June 28, 2013 / 8:51 PM / 4 years ago

Closed-end funds increase sales despite bond turmoil -Cerulli

NEW YORK, June 28 (Reuters) - Sales of new closed-end funds have been on a tear in 2013, on pace to hit a post-recession high and practically double last year's levels, according to a report released Friday by Cerulli Associates.

New closed-end funds raised $10.5 billion from initial public offerings from January through May, the Boston research company said. In 2012, these funds drew a total of $11.3 billion in sales.

The 13 closed-end funds launched so far this year have lifted the industry to $288 billion in total market size, still small compared to the $13 trillion in open-ended mutual funds, according to Thomson Reuters data.

Last year 24 closed-end funds were launched, the most since 2007, when 41 were launched, according to data from Chicago research firm Morningstar.

Closed-end funds raise money during initial public offerings and invest in a portfolio of securities.
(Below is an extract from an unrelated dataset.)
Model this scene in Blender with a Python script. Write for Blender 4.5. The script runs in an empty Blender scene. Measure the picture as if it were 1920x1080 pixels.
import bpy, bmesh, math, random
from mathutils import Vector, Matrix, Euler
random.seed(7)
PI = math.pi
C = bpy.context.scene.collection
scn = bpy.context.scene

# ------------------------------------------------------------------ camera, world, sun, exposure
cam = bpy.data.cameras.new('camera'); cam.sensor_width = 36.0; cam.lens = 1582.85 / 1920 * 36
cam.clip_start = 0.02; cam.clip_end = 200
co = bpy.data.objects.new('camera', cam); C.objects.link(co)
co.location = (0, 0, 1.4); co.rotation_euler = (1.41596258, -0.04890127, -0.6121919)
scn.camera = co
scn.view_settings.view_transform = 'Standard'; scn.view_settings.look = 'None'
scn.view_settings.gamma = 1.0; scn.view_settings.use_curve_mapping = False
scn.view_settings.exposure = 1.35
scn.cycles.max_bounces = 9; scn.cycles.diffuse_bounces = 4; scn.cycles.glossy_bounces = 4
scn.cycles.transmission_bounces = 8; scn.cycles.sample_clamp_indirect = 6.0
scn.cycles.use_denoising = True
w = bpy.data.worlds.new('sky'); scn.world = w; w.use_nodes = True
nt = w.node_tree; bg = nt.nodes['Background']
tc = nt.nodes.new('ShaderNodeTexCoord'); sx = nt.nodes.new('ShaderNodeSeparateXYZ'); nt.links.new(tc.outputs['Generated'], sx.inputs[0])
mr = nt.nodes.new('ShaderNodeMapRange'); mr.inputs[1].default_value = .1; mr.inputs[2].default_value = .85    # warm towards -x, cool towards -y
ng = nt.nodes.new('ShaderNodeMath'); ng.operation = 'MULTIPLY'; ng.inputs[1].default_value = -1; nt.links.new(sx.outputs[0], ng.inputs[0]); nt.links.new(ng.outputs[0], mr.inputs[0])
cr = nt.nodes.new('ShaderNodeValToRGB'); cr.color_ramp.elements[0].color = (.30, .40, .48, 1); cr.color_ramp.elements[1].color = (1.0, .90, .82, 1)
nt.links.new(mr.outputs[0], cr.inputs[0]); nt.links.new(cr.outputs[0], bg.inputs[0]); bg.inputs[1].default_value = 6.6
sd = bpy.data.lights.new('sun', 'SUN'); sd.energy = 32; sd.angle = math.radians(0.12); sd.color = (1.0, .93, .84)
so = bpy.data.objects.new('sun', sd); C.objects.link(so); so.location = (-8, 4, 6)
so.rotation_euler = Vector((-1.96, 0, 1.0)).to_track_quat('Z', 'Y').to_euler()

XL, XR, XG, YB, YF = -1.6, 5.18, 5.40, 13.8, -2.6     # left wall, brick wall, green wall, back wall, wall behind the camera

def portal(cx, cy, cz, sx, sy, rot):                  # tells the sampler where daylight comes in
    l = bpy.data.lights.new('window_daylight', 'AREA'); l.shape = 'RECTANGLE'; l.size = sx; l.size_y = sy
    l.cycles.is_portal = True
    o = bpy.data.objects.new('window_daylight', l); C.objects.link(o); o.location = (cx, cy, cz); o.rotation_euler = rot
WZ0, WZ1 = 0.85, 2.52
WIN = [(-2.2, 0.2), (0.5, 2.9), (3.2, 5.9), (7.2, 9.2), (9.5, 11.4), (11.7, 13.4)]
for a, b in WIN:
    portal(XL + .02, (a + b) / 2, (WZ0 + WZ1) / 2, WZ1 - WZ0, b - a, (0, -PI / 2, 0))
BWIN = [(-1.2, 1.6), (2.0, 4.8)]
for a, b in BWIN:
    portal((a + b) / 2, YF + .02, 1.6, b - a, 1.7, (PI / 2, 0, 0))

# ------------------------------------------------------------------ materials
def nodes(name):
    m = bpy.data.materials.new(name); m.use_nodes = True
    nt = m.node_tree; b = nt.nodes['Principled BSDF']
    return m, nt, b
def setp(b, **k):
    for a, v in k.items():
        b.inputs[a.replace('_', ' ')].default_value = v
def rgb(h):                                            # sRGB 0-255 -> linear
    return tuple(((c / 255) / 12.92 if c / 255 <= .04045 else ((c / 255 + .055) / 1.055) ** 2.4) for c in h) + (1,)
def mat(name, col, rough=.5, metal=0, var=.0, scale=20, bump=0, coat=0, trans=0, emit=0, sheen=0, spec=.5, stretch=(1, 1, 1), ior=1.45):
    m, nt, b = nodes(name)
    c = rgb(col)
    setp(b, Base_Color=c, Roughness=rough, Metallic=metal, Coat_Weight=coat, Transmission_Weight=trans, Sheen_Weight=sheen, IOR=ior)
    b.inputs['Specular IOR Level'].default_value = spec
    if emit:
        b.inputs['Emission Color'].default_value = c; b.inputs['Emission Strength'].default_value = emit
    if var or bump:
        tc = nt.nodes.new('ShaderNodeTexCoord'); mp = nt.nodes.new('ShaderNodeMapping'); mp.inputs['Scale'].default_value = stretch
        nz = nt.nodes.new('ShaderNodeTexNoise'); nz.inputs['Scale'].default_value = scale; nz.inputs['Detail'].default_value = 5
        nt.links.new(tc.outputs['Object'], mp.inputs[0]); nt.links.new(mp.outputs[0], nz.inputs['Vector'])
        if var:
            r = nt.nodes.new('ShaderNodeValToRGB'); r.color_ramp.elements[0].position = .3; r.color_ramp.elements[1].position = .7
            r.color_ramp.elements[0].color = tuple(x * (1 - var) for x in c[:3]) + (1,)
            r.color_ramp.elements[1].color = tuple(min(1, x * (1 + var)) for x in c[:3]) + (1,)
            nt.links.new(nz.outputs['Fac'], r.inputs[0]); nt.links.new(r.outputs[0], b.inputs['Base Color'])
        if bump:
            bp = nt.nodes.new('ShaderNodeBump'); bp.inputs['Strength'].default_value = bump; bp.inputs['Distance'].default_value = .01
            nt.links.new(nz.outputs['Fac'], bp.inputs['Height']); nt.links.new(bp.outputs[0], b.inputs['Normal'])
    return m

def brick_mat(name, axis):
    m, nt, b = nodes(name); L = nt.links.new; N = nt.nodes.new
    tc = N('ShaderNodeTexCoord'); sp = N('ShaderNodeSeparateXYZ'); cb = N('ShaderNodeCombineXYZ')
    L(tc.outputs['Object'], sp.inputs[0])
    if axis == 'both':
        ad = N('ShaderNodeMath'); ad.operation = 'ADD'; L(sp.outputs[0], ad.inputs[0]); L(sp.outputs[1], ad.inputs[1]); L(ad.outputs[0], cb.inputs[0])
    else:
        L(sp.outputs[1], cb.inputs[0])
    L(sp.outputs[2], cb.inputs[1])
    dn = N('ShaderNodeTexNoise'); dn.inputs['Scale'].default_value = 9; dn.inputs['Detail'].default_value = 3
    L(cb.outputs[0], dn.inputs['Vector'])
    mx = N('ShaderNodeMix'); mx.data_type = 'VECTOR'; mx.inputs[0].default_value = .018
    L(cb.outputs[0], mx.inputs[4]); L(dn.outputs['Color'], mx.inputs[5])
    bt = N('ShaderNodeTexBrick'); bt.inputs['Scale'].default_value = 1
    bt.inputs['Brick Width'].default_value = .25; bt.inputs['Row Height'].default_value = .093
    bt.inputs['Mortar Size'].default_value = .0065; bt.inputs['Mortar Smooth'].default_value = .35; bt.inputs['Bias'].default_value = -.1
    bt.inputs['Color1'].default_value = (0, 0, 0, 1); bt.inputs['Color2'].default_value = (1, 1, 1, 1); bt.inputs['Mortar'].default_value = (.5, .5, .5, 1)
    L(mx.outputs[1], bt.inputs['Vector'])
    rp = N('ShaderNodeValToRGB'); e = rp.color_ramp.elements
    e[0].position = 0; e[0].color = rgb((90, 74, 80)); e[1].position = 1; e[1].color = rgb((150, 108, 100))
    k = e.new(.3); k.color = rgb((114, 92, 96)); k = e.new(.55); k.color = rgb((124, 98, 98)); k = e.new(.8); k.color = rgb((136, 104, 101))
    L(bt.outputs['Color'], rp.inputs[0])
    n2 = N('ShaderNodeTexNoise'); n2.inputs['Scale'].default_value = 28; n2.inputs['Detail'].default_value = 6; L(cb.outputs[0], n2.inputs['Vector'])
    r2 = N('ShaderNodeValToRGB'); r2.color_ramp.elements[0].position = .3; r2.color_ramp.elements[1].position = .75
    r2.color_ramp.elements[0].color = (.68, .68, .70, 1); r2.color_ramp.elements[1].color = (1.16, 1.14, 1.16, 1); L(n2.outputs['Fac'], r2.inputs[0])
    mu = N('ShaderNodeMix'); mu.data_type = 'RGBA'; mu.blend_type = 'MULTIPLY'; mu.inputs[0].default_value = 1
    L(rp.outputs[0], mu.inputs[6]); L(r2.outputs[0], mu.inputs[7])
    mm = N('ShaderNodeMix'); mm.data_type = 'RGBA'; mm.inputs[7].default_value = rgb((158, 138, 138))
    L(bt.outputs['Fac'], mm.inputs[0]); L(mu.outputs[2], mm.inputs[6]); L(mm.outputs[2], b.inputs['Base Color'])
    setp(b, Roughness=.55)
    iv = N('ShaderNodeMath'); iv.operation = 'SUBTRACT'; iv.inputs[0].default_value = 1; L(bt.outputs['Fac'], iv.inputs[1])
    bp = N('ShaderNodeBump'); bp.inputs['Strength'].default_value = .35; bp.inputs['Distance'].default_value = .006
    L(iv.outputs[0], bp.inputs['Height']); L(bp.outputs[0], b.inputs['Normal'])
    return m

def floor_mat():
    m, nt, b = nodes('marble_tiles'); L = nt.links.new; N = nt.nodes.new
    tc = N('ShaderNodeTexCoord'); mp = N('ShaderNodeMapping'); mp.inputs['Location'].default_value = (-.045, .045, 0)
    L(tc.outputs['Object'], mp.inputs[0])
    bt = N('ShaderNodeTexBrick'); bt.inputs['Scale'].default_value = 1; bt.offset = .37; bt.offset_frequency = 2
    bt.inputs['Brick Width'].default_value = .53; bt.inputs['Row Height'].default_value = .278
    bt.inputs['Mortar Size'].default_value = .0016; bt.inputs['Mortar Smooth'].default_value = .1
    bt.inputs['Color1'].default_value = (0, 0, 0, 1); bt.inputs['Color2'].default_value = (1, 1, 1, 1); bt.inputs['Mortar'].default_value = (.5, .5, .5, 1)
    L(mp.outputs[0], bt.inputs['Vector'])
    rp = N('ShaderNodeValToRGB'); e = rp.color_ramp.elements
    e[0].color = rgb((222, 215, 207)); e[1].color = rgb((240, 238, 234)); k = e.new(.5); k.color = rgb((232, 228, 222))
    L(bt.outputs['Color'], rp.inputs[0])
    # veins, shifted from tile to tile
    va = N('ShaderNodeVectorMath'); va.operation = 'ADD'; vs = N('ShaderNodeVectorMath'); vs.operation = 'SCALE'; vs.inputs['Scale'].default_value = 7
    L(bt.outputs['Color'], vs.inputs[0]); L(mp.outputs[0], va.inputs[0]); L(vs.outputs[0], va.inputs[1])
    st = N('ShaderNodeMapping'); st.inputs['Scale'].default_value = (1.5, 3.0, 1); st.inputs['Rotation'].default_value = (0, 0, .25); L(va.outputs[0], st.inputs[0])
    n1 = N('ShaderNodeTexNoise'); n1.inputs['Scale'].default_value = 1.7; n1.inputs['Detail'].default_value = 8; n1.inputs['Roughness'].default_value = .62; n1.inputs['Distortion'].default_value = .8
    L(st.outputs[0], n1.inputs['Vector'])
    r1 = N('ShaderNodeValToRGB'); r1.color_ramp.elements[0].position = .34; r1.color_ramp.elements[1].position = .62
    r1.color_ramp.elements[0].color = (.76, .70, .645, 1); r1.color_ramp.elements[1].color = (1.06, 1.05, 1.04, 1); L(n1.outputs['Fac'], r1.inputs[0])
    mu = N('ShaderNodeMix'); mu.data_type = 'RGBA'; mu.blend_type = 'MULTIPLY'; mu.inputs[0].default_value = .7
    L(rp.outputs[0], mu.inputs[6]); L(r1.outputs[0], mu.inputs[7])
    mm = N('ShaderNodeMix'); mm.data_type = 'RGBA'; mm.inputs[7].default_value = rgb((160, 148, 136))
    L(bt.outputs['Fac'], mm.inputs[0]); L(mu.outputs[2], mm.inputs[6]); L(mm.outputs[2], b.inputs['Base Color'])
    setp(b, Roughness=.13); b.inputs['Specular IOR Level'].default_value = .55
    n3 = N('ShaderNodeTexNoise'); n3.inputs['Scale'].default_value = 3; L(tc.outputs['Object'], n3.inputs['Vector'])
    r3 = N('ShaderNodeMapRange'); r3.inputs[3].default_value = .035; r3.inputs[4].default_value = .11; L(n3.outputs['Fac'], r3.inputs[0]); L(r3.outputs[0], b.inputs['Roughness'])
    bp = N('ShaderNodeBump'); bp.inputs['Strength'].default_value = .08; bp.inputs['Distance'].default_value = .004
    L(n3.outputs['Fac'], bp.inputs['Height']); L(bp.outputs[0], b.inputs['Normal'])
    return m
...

They are actively managed and trade on exchanges and do not allow new contributions after they open.

Many funds concentrate on high income-producing assets like foreign bonds and asset-backed securities, something that has increasingly appealed to investors in today's low-rate fixed-income market. Some closed-end funds charge relatively high fees, invest in riskier bonds and use leverage, which means that the fixed-income market's recent turmoil could significantly deflate their returns.
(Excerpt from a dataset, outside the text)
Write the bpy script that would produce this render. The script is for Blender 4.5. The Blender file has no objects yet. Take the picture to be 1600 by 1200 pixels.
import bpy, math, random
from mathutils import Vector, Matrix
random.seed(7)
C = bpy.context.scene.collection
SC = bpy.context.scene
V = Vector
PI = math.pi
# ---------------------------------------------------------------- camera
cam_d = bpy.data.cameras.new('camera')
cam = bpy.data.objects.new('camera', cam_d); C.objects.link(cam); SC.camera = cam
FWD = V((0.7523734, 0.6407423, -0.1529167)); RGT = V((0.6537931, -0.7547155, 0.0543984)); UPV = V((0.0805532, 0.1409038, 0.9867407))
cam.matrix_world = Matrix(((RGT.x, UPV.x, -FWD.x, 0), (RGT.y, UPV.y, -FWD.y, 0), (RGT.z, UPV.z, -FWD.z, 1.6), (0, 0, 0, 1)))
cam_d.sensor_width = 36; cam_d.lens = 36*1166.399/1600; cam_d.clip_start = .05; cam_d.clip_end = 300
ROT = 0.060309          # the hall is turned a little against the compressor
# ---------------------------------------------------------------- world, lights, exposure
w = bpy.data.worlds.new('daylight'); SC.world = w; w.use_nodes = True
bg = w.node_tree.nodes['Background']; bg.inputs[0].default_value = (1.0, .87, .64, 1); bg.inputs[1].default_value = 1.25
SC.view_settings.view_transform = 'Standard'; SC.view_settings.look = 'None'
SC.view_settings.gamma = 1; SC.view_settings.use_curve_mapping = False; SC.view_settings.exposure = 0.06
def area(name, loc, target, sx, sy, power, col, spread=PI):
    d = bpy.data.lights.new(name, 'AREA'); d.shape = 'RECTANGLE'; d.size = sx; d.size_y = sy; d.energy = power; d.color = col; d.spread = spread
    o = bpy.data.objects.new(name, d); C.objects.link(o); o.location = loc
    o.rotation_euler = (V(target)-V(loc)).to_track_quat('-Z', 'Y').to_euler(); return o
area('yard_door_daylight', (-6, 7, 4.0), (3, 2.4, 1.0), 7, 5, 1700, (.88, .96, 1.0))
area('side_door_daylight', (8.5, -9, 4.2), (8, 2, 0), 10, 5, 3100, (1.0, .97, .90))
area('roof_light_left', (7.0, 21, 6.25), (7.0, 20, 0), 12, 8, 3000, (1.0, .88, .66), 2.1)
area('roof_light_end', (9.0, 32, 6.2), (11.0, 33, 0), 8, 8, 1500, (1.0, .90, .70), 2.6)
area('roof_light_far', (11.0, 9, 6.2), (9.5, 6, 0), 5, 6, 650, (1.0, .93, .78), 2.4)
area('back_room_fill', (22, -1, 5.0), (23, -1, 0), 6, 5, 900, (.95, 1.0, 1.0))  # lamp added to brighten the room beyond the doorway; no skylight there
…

Cerulli reported that asset managers said they plan to bring more closed-end funds to market within a year, including taxable bond, multi-strategy, domestic stock and alternative offerings.
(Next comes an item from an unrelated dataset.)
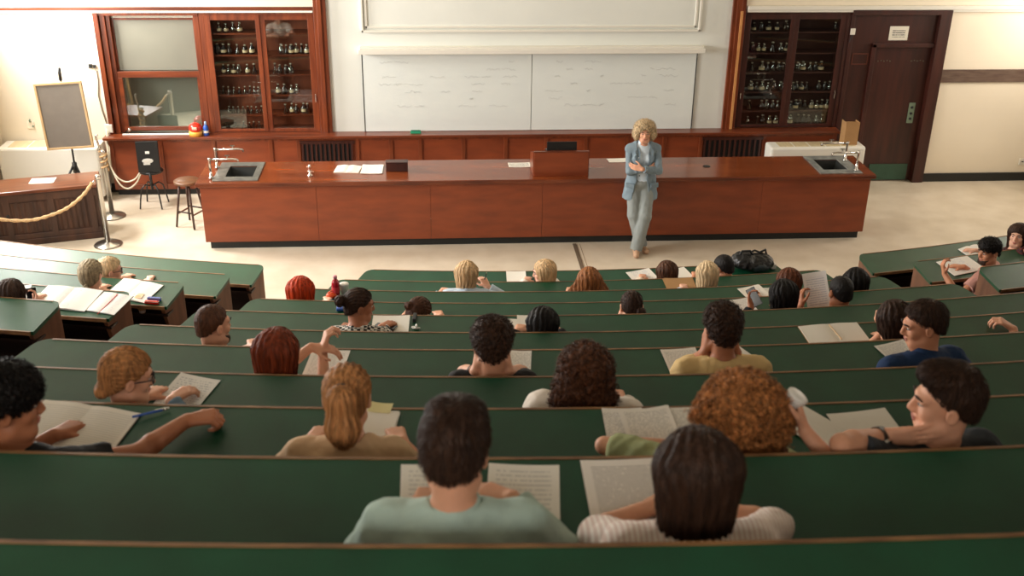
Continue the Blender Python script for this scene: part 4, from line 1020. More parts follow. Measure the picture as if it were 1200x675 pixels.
        if st == 'curly_long': Hh.el(W(0, -.02, .05), np.array([.10 + T, .115 + T, .085 + T]) * sc * hair.get('vol', 1.), k=.04, fr=HF)
        plane((0, -.95, .3), -.058)
        if st == 'curly_long': Hh.fn(lambda P: .011 * wob(P, 110) + .006 * wob(P + 5, 230), hc - .9, hc + .9, op='d')
        else: Hh.fn(lambda P: .003 * np.sin(np.arctan2(toL(P)[..., 0], -toL(P)[..., 1] + .03) * 26 + 3 * wob(P, 22)) + .0025 * wob(P * np.array([1, 1, .25]), 120), hc - .9, hc + .9, op='d')
        if hair.get('hem') is not None:
            hz = hair['hem']; Hh.fn(lambda P: ((P - base) @ dn) - hz * sc + .006 * wob(P, 140), hc - 1, hc + 1, k=.01)
    elif st in ('ponytail', 'bun', 'lowbun', 'updo'):
        plane(short_n, short_c + .0)
        for s in (-1, 1): Hh.el(W(s * .098, -.008, -.010), np.array([.034, .030, .038]) * sc, k=.006, op='s', fr=HF)
        Hh.fn(lambda P: .003 * np.sin(np.arctan2(toL(P)[..., 0], toL(P)[..., 2]) * 30 + 2 * wob(P, 30)), hc - .5, hc + .5, op='d')
        if st == 'ponytail':
            tl = hair.get('tie', (0, -.115, .045)); tb = W(*tl); Ln = hair.get('len', .26); back = -HF[:, 1]
            p1 = tb + back * .035 + dn * .03; p2 = tb + back * .045 + dn * Ln * .5; p3 = tb + back * .01 + dn * Ln
            X = Sdf(); tw = hair.get('tw', 1.)
            X.rc(W(tl[0], tl[1] + .03, tl[2]), p1, .02, .034 * tw, k=.03); X.rc(p1, p2, .034 * tw, .042 * tw, k=.03); X.rc(p2, p3, .042 * tw, .014, k=.03)
            X.fn(lambda P: .0035 * np.sin(np.arctan2(P[..., 0] - p2[0], P[..., 1] - p2[1]) * 11 + 2 * wob(P, 25)), hc - .9, hc + .9, op='d')
            X.build('ponytail', hmat, root, h * .8, lock=(int(900 * lk), 'straight', dn, hc, HF, sc, rg))
            b = MB(); u_ = HF[:, 0]; v_ = nrm(np.cross(back + dn * .3, u_))
            b.tube([tb + back * .012 + .022 * (math.cos(a) * u_ + math.sin(a) * v_) for a in np.linspace(0, 2 * math.pi, 14, endpoint=False)], .006, 6, closed=True); b.build('hair_tie', M['kick'], root, smooth=True)
        else:
            bp = hair.get('bun', (0, -.13, .05)); r = hair.get('r', .04)
            Hh.el(W(*bp), np.array([r * 1.1, r * .85, r]) * sc, k=.012, fr=HF)
            Hh.fn(lambda P: np.where(np.linalg.norm(P - W(*bp), axis=-1) < r * 1.6, .004 * np.sin(np.linalg.norm(P - W(*bp) - HF[:, 0] * .01, axis=-1) * 420), 0), hc - .5, hc + .5, op='d')
    kd = {'curly_long': 'curl', 'curly_short': 'tight', 'short': 'short', 'quiff': 'short', 'crop': 'crop'}.get(st, 'straight')
    return Hh.build('hair', hmat, root, h * .8, lock=(int((2600 if kd == 'curl' else 2200) * lk), kd, dn, hc, HF, sc, rg))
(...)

The largest IPOs this year have included PIMCO Dynamic Credit Income, which invests in debt and asset-backed securities and raised nearly $2.9 billion; DoubleLine Income Solutions, which puts some of its assets in emerging market debt, $2.1 billion; and First Trust Intermediate Duration Preferred & Income Fund, $1.3 billion, which invests in financial company stocks and junk bonds, according to Morningstar.